In 1989, at a time when potash prices were low, the Progressive Conservative government that replaced the NDP sold PCS to private investors for $630 million. From then on, whatever profits PCS made would generally accrue not to the Saskatchewan government, but to investors living outside the province — and, indeed, outside Canada. Cline quotes one economist’s estimate that between 1989 and 2011 alone, the loss to the people of Saskatchewan in foregone revenue could have been as much as $36 billion.
In 2010, the Australian mining giant BHP Billiton attempted a hostile takeover of PCS, offering $39 billion. The Saskatchewan and federal governments blocked the sale under the federal Investment Canada Act, opening the way for a takeover, for about half the BHP offer, by Calgary-based fertilizer company Agrium. The merged companies were renamed Nutrien. The Potash Corporation of Saskatchewan was no more.

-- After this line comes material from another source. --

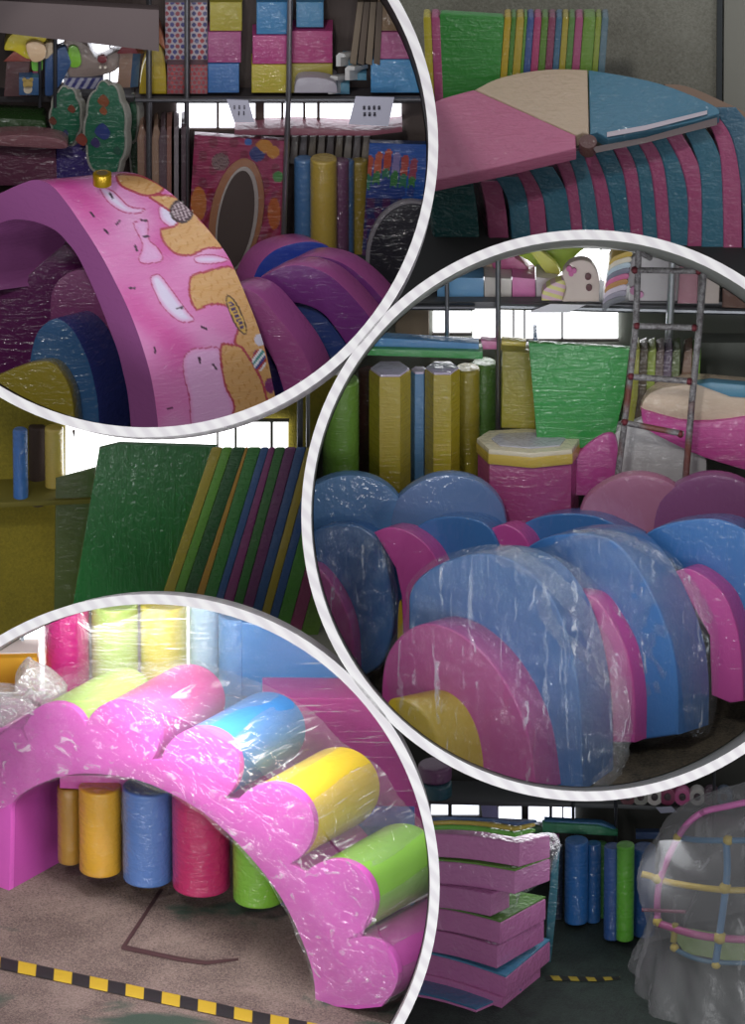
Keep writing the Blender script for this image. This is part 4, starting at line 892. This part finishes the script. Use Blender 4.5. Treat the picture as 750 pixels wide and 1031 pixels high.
# hazard tape and scuffs on the floor
n_ = (onF(215, 1010, zf5) - onF(14, 967, zf5)).normalized()
tape = stripes('#191619', '#b99a1e', 1/.062, tuple(n_*.92 + yawvec(90)*.38), .5, .7, .02, 'hazard_stripes')
tl = [(-60, 951.5), (14, 966.5), (110, 987), (260, 1019), (320, 1031)]
pl = [(x, y-.2) for x, y in tl] + [(x, y+12) for x, y in tl[::-1]]
tg(obj('hazard_tape', prism_bm([onF(x, y, zf5+.004) for x, y in pl], [onF(x, y, zf5+.001) for x, y in pl], 0), tape), 'black and yellow striped tape stuck on the brown floor', 'tape')
ml = qs((275, 508), (268, 508), (203, 606), (204, 610), (300, 630), (345, 636), (400, 628), (400, 624), (345, 629), (300, 622), (213, 603))
struct(obj('trim_12', prism_bm([onF(x, y, zf5+.003) for x, y in ml], [onF(x, y, zf5+.001) for x, y in ml], 0), plain('#43282a', .8)))

film_over(FILM_LATER[0], FILM_LATER[1], VW(q5(0, 402)[1], 1.12), film(.03, .05, (3, 3, 60), (0, .06, 0), .09, '#ffffff'), .02, .006, 5)
# ================= the hall behind the bays
BAY = None; WOFF = .66
# ---- upper right: sector disc on a row of curved slabs
Wu = VW(260, 3.75)
struct(slab('wall_top_right', [(398, -40), (800, -40), (800, 300), (398, 300)], lambda x, y: Wu(x, y), .03, dirty('#77756a', '#96958a', 2, .8, 'plaster_wall')))
struct(slab('trim_13', [(722, -40), (728, -40), (726, 300), (720, 300)], lambda x, y: Wu(x, y) - .06, .04, plain('#3c4144')))
struct(slab('wall_right', [(729, -40), (800, -40), (800, 300), (727, 300)], lambda x, y: Wu(x, y) - .05, .03, plain('#8f8e85')))
rows = [(426, 434, '#c9b81c', 'yellow'), (434, 443, '#b8487c', 'rose'), (443, 508, '#2f9c34', 'green'), (508, 515, '#c8a81c', 'golden'), (515, 520, '#4c8c2c', 'leaf green'), (520, 528, '#bfa62c', 'mustard'), (528, 531, '#5f9c2c', 'lime'), (531, 538, '#3c5a9c', 'blue'), (538, 545.5, '#b83c70', 'crimson'),
        (545.5, 552.5, '#5c8c2c', 'olive green'), (552.5, 560, '#8c3c5c', 'wine red'), (560, 566.5, '#3c6c8c', 'steel blue'), (566.5, 573, '#b0a02c', 'dull yellow'), (573, 579.5, '#588c38', 'moss green'), (579.5, 587.5, '#b04878', 'pink'), (587.5, 600, '#6c9c2c', 'bright green'), (600, 606, '#8ca02c', 'yellow green'), (606, 613, '#5c7c88', 'grey blue')]
for i, (a, b, h, nm) in enumerate(rows):
    lean = -7 if i > 1 else 4
    tg(slab('foam_mat', rr([(a, 17 if i != 2 else 13), (b, 17), (b+lean, 112), (a+lean, 112)], 3.5), VW(112, 2.72 + .002*i), .09 if i != 2 else .04, vinyl(h, 1, bump=.9, scale=(6, 6, 40)), bev=.006),
       nm + ' foam mat in the upper row' + (', broad face showing' if i == 2 else ', seen edge on'), 'foam mat', 'foam mats stood in a row at the top right')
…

A resource that should be used to maximize benefit for the people of the province through revenue, jobs and economic development had been effectively turned over to the world’s largest fertilizer company to be used to maximize corporate advantage to the detriment of the province’s interests.
In 2022, the potash industry in Saskatchewan, boosted by the consequences of Russia’s invasion of Ukraine, earned profits of $12 billion. Government revenue from potash was $3 billion. The government seemed content to see 85 per cent of the proceeds from the people’s resource flowing to investment funds outside the province.
Cline is not against companies making profits. He simply wants a major share of those profits to go to the owners of the potash.
Winnipegger John K. Collins finds it touching that so many people trust that corporations have their interests at heart.